== DATA ==

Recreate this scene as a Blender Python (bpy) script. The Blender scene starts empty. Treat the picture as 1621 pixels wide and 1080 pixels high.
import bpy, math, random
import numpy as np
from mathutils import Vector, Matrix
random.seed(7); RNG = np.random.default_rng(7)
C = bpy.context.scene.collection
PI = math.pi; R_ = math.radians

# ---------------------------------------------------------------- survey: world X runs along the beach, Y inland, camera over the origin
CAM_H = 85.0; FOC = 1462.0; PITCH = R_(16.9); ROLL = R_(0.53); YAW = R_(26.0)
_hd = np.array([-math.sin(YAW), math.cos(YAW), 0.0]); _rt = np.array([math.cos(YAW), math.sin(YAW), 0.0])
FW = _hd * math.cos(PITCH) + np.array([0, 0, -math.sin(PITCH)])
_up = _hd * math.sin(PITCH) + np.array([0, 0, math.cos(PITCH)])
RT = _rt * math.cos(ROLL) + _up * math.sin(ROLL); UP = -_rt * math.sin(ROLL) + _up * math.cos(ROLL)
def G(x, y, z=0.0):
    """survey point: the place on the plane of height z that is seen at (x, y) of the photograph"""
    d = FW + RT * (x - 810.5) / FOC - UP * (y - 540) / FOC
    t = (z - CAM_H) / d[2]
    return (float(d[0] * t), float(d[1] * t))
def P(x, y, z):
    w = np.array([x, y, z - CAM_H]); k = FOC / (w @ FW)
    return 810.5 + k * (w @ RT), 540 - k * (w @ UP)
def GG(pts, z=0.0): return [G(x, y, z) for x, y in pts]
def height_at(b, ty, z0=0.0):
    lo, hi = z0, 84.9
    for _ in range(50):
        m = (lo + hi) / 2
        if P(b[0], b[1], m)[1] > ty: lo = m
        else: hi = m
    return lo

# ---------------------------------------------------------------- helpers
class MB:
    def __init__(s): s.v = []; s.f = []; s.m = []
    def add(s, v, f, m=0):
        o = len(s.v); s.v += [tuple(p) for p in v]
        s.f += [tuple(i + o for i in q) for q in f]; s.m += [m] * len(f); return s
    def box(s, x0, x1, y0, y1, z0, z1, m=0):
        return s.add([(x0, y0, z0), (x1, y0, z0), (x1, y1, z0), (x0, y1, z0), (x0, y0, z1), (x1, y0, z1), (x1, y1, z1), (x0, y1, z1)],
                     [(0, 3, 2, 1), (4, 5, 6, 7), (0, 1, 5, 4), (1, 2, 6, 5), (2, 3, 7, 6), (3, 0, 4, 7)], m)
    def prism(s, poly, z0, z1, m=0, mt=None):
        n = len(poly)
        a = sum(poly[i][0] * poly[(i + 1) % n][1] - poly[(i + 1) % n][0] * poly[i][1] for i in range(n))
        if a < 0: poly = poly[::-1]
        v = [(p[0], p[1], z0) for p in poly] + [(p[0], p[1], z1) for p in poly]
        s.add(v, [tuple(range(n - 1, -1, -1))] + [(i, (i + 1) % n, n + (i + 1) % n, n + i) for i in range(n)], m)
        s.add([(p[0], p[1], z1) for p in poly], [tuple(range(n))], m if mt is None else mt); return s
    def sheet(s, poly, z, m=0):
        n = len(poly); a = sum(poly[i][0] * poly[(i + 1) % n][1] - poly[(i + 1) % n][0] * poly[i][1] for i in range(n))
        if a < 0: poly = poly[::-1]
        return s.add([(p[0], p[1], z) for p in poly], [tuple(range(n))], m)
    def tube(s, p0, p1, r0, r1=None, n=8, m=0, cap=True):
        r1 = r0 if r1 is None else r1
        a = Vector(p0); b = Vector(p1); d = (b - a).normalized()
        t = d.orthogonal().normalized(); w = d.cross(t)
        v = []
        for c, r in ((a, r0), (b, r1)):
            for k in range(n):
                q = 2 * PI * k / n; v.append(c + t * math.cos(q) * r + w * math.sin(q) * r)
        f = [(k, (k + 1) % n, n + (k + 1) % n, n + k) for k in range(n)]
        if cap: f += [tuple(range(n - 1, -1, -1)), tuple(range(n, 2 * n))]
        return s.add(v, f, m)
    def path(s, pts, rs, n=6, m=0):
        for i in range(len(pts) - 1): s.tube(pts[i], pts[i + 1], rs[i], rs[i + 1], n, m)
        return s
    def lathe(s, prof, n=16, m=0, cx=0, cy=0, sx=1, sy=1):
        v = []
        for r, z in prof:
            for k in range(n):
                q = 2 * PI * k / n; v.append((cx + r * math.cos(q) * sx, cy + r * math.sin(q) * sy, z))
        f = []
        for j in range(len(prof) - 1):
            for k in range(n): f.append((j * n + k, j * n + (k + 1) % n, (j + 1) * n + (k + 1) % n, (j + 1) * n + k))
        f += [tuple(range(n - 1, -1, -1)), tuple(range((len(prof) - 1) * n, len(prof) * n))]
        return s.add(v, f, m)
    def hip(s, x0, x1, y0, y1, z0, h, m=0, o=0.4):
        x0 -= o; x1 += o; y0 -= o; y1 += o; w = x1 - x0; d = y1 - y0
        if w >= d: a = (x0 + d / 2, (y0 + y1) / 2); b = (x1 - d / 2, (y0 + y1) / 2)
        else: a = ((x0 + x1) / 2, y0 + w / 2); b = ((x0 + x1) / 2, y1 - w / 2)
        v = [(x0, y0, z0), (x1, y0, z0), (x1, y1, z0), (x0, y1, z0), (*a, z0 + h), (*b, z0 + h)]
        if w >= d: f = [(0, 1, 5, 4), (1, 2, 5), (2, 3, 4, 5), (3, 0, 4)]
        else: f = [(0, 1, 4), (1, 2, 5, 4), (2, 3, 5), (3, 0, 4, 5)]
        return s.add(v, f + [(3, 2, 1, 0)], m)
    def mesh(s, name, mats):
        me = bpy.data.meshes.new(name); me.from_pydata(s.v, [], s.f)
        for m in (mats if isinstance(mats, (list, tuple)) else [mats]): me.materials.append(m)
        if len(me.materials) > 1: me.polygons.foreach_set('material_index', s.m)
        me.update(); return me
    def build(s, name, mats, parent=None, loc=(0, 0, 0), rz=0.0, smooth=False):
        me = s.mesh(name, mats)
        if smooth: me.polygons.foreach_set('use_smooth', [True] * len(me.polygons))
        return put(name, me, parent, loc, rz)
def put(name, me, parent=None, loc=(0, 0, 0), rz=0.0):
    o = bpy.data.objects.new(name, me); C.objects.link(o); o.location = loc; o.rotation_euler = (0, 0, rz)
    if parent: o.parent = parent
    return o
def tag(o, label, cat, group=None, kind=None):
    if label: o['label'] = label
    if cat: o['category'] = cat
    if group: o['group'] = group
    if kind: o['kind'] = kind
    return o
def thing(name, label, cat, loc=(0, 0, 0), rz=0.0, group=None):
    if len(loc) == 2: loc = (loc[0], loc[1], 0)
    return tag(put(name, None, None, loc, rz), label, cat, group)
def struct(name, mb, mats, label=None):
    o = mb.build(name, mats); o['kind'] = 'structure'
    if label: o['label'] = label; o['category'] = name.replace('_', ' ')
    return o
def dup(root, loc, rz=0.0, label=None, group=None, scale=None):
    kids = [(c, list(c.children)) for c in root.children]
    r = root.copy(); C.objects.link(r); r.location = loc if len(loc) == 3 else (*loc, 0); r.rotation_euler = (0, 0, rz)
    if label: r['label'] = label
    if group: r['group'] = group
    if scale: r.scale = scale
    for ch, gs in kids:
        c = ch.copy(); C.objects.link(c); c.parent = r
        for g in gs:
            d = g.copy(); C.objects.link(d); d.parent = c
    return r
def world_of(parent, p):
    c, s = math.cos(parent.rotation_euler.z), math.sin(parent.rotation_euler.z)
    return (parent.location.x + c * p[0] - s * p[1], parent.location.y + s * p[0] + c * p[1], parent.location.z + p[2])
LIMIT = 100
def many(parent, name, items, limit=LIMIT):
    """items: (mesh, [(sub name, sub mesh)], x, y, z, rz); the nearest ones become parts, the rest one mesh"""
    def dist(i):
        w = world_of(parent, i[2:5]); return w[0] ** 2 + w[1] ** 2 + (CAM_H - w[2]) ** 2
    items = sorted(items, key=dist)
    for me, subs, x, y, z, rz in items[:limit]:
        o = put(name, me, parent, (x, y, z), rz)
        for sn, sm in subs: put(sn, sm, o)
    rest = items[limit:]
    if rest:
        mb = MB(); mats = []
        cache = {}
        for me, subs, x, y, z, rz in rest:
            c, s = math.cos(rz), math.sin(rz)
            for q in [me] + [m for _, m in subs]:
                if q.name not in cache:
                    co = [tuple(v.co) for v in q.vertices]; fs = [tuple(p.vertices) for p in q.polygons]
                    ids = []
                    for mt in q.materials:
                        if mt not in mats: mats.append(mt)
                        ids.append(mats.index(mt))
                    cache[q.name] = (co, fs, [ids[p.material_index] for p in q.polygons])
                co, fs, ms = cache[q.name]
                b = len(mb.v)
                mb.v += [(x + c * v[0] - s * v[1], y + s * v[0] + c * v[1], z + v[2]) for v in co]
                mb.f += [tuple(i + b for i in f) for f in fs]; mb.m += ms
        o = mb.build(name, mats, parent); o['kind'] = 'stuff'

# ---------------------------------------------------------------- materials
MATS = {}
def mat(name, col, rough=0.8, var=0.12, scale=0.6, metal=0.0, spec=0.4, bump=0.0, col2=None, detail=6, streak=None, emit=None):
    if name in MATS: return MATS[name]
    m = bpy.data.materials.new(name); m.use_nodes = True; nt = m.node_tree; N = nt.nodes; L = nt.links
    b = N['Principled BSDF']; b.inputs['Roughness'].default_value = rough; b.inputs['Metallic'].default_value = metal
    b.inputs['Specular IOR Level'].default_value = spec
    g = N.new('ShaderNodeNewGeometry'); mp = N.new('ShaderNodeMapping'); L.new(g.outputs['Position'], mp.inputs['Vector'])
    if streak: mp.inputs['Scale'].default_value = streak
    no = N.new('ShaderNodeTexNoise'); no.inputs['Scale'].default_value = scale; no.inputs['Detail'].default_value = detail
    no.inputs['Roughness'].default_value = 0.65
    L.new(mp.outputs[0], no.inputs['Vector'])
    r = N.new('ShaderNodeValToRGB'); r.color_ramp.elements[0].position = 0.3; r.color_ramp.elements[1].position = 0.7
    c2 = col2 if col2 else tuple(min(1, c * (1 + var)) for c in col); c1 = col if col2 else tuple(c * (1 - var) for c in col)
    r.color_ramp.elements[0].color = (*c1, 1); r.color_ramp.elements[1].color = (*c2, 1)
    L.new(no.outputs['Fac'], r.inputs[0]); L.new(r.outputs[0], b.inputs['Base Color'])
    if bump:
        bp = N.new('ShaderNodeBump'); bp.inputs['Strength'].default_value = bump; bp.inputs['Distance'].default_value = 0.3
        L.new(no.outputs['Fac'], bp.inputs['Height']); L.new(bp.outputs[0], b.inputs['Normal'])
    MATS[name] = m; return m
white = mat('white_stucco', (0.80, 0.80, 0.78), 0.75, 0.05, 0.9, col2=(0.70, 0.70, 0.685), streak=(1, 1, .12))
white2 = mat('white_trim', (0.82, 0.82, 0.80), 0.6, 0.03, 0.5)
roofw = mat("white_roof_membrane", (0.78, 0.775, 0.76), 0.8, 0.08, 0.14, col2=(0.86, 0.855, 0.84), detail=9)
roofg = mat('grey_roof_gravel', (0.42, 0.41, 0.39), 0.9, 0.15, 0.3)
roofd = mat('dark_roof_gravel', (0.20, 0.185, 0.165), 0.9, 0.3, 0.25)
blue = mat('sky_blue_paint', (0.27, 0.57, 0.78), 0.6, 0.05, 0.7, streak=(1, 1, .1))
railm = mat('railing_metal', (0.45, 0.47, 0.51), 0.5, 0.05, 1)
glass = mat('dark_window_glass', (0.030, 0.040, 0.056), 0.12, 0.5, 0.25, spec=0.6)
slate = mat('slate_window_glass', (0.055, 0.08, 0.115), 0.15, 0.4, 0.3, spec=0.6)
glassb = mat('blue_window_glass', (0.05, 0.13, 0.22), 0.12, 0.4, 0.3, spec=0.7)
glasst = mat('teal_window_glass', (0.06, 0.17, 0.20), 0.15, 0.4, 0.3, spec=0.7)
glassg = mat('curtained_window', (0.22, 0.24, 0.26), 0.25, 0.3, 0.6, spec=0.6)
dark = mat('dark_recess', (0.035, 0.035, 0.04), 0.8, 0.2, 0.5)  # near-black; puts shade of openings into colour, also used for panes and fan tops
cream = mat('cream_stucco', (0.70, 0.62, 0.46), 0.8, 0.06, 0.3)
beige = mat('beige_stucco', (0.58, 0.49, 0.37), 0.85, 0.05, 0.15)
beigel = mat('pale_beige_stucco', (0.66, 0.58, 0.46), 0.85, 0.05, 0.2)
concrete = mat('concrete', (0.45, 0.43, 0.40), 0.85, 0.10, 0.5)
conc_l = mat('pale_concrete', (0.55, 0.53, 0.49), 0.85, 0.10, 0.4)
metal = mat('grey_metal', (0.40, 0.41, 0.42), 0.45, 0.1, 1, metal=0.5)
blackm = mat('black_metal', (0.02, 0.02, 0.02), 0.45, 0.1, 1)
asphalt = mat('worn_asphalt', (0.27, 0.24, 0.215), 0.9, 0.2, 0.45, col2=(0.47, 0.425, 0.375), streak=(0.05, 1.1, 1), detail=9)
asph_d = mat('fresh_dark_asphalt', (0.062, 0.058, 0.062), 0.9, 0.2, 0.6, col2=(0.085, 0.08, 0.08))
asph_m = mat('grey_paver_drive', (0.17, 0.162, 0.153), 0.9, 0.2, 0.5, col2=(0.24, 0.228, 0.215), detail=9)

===

## DIRECTIONS
All lines from the one with "col2=(0.085, 0.08, 0.08))" through the final line above are to be quoted exactly; quote no other line.

## OUTPUT FOR THIS EXERCISE
asph_d = mat('fresh_dark_asphalt', (0.062, 0.058, 0.062), 0.9, 0.2, 0.6, col2=(0.085, 0.08, 0.08))
asph_m = mat('grey_paver_drive', (0.17, 0.162, 0.153), 0.9, 0.2, 0.5, col2=(0.24, 0.228, 0.215), detail=9)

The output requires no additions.